→ **TO DO**
Scan the material for the word "this", and copy each line where it shows up.

BEGIN RECORDS TO USE

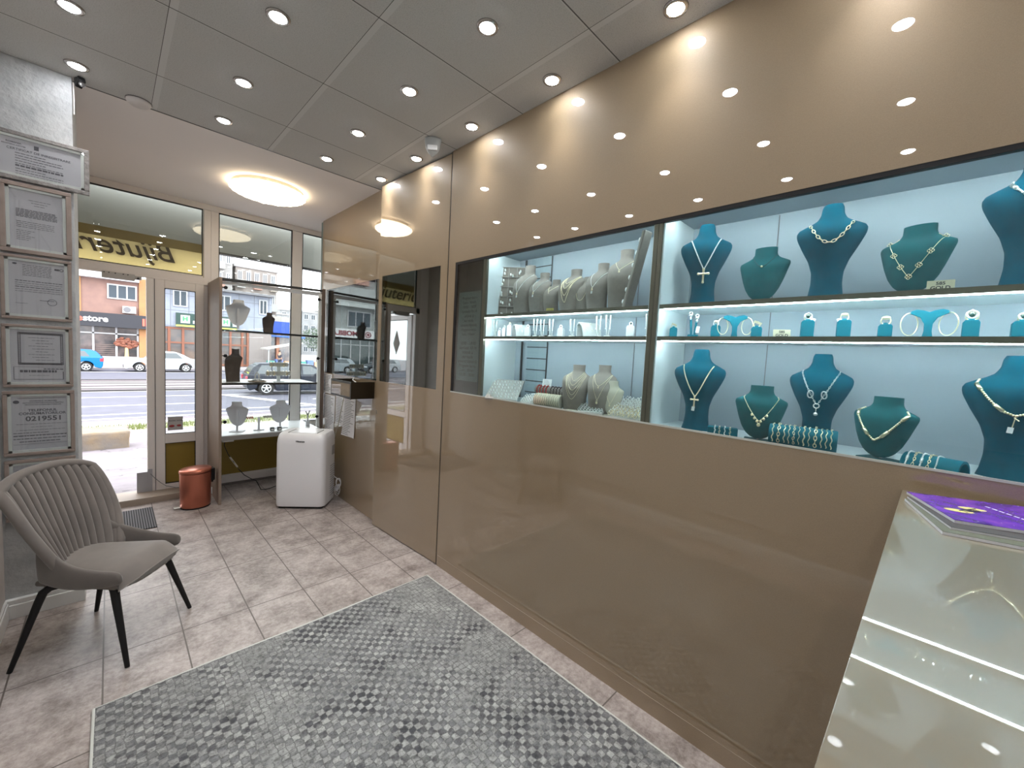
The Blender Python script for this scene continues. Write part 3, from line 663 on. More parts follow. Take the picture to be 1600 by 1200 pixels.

END RECORDS TO USE
BEGIN RECORDS TO USE

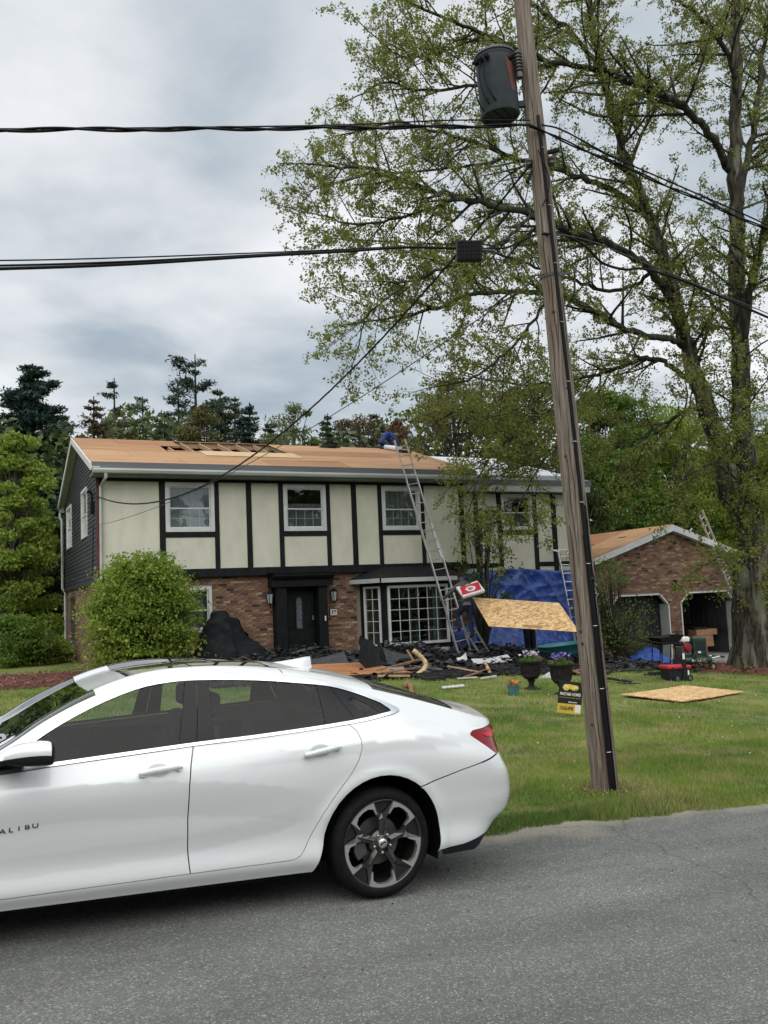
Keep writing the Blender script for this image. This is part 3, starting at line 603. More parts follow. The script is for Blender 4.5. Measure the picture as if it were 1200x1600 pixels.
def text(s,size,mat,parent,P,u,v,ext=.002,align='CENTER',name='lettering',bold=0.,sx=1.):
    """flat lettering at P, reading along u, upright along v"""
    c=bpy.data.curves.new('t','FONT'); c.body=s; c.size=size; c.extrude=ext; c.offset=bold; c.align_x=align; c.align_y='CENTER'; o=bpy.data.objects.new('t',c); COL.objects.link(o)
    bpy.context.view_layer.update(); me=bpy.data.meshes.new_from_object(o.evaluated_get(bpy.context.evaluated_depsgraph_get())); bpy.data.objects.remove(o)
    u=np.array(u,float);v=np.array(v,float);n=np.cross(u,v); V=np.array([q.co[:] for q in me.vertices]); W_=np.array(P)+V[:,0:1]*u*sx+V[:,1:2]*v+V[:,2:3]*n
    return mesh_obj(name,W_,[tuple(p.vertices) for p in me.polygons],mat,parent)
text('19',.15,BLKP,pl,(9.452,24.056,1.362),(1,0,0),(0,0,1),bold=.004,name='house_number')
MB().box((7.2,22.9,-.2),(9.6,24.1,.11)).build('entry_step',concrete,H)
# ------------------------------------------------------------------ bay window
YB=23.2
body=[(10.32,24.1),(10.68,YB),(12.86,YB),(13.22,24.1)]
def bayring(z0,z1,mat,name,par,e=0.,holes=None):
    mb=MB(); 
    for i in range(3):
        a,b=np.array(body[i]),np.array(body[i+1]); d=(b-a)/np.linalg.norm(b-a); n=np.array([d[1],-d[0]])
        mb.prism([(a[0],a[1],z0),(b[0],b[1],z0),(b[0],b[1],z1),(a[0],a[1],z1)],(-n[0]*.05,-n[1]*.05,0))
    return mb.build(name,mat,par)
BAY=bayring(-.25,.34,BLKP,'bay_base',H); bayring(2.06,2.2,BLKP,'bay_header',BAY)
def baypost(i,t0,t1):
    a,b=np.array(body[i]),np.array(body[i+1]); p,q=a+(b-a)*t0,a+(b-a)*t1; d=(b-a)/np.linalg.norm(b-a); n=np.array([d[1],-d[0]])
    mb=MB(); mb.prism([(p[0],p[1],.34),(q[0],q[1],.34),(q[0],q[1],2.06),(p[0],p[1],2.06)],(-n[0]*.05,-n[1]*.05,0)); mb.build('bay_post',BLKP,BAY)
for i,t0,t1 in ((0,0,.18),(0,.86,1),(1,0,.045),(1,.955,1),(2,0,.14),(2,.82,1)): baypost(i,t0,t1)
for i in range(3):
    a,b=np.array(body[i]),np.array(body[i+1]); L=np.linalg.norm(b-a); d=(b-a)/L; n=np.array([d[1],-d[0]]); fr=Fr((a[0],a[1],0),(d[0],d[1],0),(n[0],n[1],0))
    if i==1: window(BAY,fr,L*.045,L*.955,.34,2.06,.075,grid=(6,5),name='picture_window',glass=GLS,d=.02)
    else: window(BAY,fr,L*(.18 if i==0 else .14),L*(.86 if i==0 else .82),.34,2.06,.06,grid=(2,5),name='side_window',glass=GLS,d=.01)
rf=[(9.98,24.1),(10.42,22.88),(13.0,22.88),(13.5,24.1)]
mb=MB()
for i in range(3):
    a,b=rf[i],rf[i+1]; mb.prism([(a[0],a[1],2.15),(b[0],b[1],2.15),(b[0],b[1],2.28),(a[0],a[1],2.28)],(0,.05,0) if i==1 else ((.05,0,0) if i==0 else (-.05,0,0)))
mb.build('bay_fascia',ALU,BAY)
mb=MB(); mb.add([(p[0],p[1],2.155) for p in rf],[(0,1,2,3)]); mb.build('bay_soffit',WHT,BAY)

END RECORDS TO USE

→ **EXERCISE ANSWER**
The Blender Python script for this scene continues. Write part 3, from line 663 on. More parts follow. Take the picture to be 1600 by 1200 pixels.
Keep writing the Blender script for this image. This is part 3, starting at line 603. More parts follow. The script is for Blender 4.5. Measure the picture as if it were 1200x1600 pixels.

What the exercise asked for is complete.